--- Begin EXERCISE MATERIAL ---
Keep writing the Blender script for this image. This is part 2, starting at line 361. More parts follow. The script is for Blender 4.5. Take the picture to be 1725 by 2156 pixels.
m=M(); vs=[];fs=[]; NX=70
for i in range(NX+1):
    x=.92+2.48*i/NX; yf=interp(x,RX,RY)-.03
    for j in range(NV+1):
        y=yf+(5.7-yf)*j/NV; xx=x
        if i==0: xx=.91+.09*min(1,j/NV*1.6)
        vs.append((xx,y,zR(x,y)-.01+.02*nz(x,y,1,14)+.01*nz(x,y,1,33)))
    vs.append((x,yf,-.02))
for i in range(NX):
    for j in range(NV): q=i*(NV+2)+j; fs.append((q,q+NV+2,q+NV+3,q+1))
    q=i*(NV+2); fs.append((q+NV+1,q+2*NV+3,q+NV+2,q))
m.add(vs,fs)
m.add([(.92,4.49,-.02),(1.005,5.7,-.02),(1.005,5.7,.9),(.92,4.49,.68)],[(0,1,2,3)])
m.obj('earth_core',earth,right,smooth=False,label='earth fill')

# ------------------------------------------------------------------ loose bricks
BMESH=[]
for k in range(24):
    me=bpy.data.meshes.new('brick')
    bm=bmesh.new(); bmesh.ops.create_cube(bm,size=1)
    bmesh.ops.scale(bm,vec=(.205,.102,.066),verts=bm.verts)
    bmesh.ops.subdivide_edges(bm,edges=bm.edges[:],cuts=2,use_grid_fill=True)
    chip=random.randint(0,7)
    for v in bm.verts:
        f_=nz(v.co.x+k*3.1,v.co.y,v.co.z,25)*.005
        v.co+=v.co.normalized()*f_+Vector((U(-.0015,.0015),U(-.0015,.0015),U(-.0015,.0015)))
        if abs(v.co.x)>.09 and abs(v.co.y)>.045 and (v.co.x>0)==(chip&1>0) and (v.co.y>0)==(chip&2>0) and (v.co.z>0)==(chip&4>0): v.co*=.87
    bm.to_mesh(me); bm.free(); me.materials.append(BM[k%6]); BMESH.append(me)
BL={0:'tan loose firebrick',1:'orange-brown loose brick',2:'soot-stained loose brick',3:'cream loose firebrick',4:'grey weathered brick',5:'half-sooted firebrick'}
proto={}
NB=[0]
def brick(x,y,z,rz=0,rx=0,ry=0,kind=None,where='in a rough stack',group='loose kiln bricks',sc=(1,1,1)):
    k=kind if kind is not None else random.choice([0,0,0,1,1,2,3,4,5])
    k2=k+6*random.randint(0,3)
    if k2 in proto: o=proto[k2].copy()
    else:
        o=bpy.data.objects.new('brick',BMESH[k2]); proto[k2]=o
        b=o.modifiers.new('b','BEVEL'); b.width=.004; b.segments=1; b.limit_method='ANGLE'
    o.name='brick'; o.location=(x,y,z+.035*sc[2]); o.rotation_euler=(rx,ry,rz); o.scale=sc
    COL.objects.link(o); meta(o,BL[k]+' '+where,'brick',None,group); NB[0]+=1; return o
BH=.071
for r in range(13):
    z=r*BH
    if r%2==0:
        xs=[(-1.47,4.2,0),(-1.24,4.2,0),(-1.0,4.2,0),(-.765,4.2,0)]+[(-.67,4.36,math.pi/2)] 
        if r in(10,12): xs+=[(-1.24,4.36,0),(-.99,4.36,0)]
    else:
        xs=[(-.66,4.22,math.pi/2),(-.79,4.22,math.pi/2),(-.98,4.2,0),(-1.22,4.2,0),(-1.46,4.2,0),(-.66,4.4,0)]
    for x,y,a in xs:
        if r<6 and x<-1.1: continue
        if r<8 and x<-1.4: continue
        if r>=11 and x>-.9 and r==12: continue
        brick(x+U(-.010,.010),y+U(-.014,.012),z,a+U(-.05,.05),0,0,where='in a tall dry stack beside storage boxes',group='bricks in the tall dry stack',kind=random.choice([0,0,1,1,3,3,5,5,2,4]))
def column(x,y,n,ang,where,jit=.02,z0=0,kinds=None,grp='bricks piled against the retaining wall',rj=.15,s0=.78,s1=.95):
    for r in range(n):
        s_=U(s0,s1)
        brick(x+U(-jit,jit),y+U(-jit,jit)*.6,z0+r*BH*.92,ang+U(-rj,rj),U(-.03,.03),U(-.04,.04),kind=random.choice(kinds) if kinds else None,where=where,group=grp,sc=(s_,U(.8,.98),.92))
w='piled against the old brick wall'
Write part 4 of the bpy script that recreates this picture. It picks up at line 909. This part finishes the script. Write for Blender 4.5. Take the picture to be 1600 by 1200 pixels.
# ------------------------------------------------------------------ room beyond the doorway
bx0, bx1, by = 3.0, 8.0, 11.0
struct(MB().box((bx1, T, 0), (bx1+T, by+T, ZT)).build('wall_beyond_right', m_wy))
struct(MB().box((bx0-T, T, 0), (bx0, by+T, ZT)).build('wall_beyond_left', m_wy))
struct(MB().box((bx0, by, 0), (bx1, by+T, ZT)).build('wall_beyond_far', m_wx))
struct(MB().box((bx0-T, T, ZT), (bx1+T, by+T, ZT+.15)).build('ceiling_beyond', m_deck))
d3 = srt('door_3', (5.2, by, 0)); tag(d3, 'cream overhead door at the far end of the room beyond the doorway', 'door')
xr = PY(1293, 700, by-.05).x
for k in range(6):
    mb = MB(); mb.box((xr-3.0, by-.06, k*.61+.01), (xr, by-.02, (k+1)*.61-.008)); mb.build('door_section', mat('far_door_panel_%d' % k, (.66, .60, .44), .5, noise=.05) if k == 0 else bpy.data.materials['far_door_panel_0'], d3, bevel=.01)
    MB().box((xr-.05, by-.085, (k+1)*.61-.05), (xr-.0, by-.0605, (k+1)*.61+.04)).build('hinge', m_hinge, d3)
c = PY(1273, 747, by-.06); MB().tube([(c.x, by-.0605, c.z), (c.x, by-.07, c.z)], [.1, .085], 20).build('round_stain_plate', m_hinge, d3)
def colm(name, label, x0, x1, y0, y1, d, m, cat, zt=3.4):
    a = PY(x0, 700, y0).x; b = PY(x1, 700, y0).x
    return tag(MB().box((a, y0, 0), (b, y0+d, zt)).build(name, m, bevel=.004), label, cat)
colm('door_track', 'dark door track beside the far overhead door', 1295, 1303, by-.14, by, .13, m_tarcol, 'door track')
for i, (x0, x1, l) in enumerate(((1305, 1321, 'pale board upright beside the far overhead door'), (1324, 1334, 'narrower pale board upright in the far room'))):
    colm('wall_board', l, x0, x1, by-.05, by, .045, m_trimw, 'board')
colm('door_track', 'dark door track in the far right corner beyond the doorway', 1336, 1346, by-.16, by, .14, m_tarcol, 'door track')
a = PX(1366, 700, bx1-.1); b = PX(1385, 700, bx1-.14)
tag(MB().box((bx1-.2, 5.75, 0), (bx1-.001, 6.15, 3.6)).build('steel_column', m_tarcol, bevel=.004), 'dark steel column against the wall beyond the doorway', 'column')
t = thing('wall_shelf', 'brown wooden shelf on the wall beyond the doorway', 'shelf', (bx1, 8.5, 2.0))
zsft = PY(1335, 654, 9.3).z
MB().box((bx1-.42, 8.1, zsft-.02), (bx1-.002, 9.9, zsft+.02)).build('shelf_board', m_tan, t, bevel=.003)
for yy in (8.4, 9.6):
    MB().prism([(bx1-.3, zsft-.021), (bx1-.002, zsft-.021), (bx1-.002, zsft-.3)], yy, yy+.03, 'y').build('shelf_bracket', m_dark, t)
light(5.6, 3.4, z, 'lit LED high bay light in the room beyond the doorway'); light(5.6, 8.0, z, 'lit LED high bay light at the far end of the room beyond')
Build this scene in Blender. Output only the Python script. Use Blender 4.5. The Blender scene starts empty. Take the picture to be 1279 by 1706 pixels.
--- End EXERCISE MATERIAL ---
__REQUIREMENTS__
Please output the complete data exactly.

__TASK RESPONSE__
Keep writing the Blender script for this image. This is part 2, starting at line 361. More parts follow. The script is for Blender 4.5. Take the picture to be 1725 by 2156 pixels.
m=M(); vs=[];fs=[]; NX=70
for i in range(NX+1):
    x=.92+2.48*i/NX; yf=interp(x,RX,RY)-.03
    for j in range(NV+1):
        y=yf+(5.7-yf)*j/NV; xx=x
        if i==0: xx=.91+.09*min(1,j/NV*1.6)
        vs.append((xx,y,zR(x,y)-.01+.02*nz(x,y,1,14)+.01*nz(x,y,1,33)))
    vs.append((x,yf,-.02))
for i in range(NX):
    for j in range(NV): q=i*(NV+2)+j; fs.append((q,q+NV+2,q+NV+3,q+1))
    q=i*(NV+2); fs.append((q+NV+1,q+2*NV+3,q+NV+2,q))
m.add(vs,fs)
m.add([(.92,4.49,-.02),(1.005,5.7,-.02),(1.005,5.7,.9),(.92,4.49,.68)],[(0,1,2,3)])
m.obj('earth_core',earth,right,smooth=False,label='earth fill')

# ------------------------------------------------------------------ loose bricks
BMESH=[]
for k in range(24):
    me=bpy.data.meshes.new('brick')
    bm=bmesh.new(); bmesh.ops.create_cube(bm,size=1)
    bmesh.ops.scale(bm,vec=(.205,.102,.066),verts=bm.verts)
    bmesh.ops.subdivide_edges(bm,edges=bm.edges[:],cuts=2,use_grid_fill=True)
    chip=random.randint(0,7)
    for v in bm.verts:
        f_=nz(v.co.x+k*3.1,v.co.y,v.co.z,25)*.005
        v.co+=v.co.normalized()*f_+Vector((U(-.0015,.0015),U(-.0015,.0015),U(-.0015,.0015)))
        if abs(v.co.x)>.09 and abs(v.co.y)>.045 and (v.co.x>0)==(chip&1>0) and (v.co.y>0)==(chip&2>0) and (v.co.z>0)==(chip&4>0): v.co*=.87
    bm.to_mesh(me); bm.free(); me.materials.append(BM[k%6]); BMESH.append(me)
BL={0:'tan loose firebrick',1:'orange-brown loose brick',2:'soot-stained loose brick',3:'cream loose firebrick',4:'grey weathered brick',5:'half-sooted firebrick'}
proto={}
NB=[0]
def brick(x,y,z,rz=0,rx=0,ry=0,kind=None,where='in a rough stack',group='loose kiln bricks',sc=(1,1,1)):
    k=kind if kind is not None else random.choice([0,0,0,1,1,2,3,4,5])
    k2=k+6*random.randint(0,3)
    if k2 in proto: o=proto[k2].copy()
    else:
        o=bpy.data.objects.new('brick',BMESH[k2]); proto[k2]=o
        b=o.modifiers.new('b','BEVEL'); b.width=.004; b.segments=1; b.limit_method='ANGLE'
    o.name='brick'; o.location=(x,y,z+.035*sc[2]); o.rotation_euler=(rx,ry,rz); o.scale=sc
    COL.objects.link(o); meta(o,BL[k]+' '+where,'brick',None,group); NB[0]+=1; return o
BH=.071
for r in range(13):
    z=r*BH
    if r%2==0:
        xs=[(-1.47,4.2,0),(-1.24,4.2,0),(-1.0,4.2,0),(-.765,4.2,0)]+[(-.67,4.36,math.pi/2)] 
        if r in(10,12): xs+=[(-1.24,4.36,0),(-.99,4.36,0)]
    else:
        xs=[(-.66,4.22,math.pi/2),(-.79,4.22,math.pi/2),(-.98,4.2,0),(-1.22,4.2,0),(-1.46,4.2,0),(-.66,4.4,0)]
    for x,y,a in xs:
        if r<6 and x<-1.1: continue
        if r<8 and x<-1.4: continue
        if r>=11 and x>-.9 and r==12: continue
        brick(x+U(-.010,.010),y+U(-.014,.012),z,a+U(-.05,.05),0,0,where='in a tall dry stack beside storage boxes',group='bricks in the tall dry stack',kind=random.choice([0,0,1,1,3,3,5,5,2,4]))
def column(x,y,n,ang,where,jit=.02,z0=0,kinds=None,grp='bricks piled against the retaining wall',rj=.15,s0=.78,s1=.95):
    for r in range(n):
        s_=U(s0,s1)
        brick(x+U(-jit,jit),y+U(-jit,jit)*.6,z0+r*BH*.92,ang+U(-rj,rj),U(-.03,.03),U(-.04,.04),kind=random.choice(kinds) if kinds else None,where=where,group=grp,sc=(s_,U(.8,.98),.92))
w='piled against the old brick wall'
Write part 4 of the bpy script that recreates this picture. It picks up at line 909. This part finishes the script. Write for Blender 4.5. Take the picture to be 1600 by 1200 pixels.
# ------------------------------------------------------------------ room beyond the doorway
bx0, bx1, by = 3.0, 8.0, 11.0
struct(MB().box((bx1, T, 0), (bx1+T, by+T, ZT)).build('wall_beyond_right', m_wy))
struct(MB().box((bx0-T, T, 0), (bx0, by+T, ZT)).build('wall_beyond_left', m_wy))
struct(MB().box((bx0, by, 0), (bx1, by+T, ZT)).build('wall_beyond_far', m_wx))
struct(MB().box((bx0-T, T, ZT), (bx1+T, by+T, ZT+.15)).build('ceiling_beyond', m_deck))
d3 = srt('door_3', (5.2, by, 0)); tag(d3, 'cream overhead door at the far end of the room beyond the doorway', 'door')
xr = PY(1293, 700, by-.05).x
for k in range(6):
    mb = MB(); mb.box((xr-3.0, by-.06, k*.61+.01), (xr, by-.02, (k+1)*.61-.008)); mb.build('door_section', mat('far_door_panel_%d' % k, (.66, .60, .44), .5, noise=.05) if k == 0 else bpy.data.materials['far_door_panel_0'], d3, bevel=.01)
    MB().box((xr-.05, by-.085, (k+1)*.61-.05), (xr-.0, by-.0605, (k+1)*.61+.04)).build('hinge', m_hinge, d3)
c = PY(1273, 747, by-.06); MB().tube([(c.x, by-.0605, c.z), (c.x, by-.07, c.z)], [.1, .085], 20).build('round_stain_plate', m_hinge, d3)
def colm(name, label, x0, x1, y0, y1, d, m, cat, zt=3.4):
    a = PY(x0, 700, y0).x; b = PY(x1, 700, y0).x
    return tag(MB().box((a, y0, 0), (b, y0+d, zt)).build(name, m, bevel=.004), label, cat)
colm('door_track', 'dark door track beside the far overhead door', 1295, 1303, by-.14, by, .13, m_tarcol, 'door track')
for i, (x0, x1, l) in enumerate(((1305, 1321, 'pale board upright beside the far overhead door'), (1324, 1334, 'narrower pale board upright in the far room'))):
    colm('wall_board', l, x0, x1, by-.05, by, .045, m_trimw, 'board')
colm('door_track', 'dark door track in the far right corner beyond the doorway', 1336, 1346, by-.16, by, .14, m_tarcol, 'door track')
a = PX(1366, 700, bx1-.1); b = PX(1385, 700, bx1-.14)
tag(MB().box((bx1-.2, 5.75, 0), (bx1-.001, 6.15, 3.6)).build('steel_column', m_tarcol, bevel=.004), 'dark steel column against the wall beyond the doorway', 'column')
t = thing('wall_shelf', 'brown wooden shelf on the wall beyond the doorway', 'shelf', (bx1, 8.5, 2.0))
zsft = PY(1335, 654, 9.3).z
MB().box((bx1-.42, 8.1, zsft-.02), (bx1-.002, 9.9, zsft+.02)).build('shelf_board', m_tan, t, bevel=.003)
for yy in (8.4, 9.6):
    MB().prism([(bx1-.3, zsft-.021), (bx1-.002, zsft-.021), (bx1-.002, zsft-.3)], yy, yy+.03, 'y').build('shelf_bracket', m_dark, t)
light(5.6, 3.4, z, 'lit LED high bay light in the room beyond the doorway'); light(5.6, 8.0, z, 'lit LED high bay light at the far end of the room beyond')
Build this scene in Blender. Output only the Python script. Use Blender 4.5. The Blender scene starts empty. Take the picture to be 1279 by 1706 pixels.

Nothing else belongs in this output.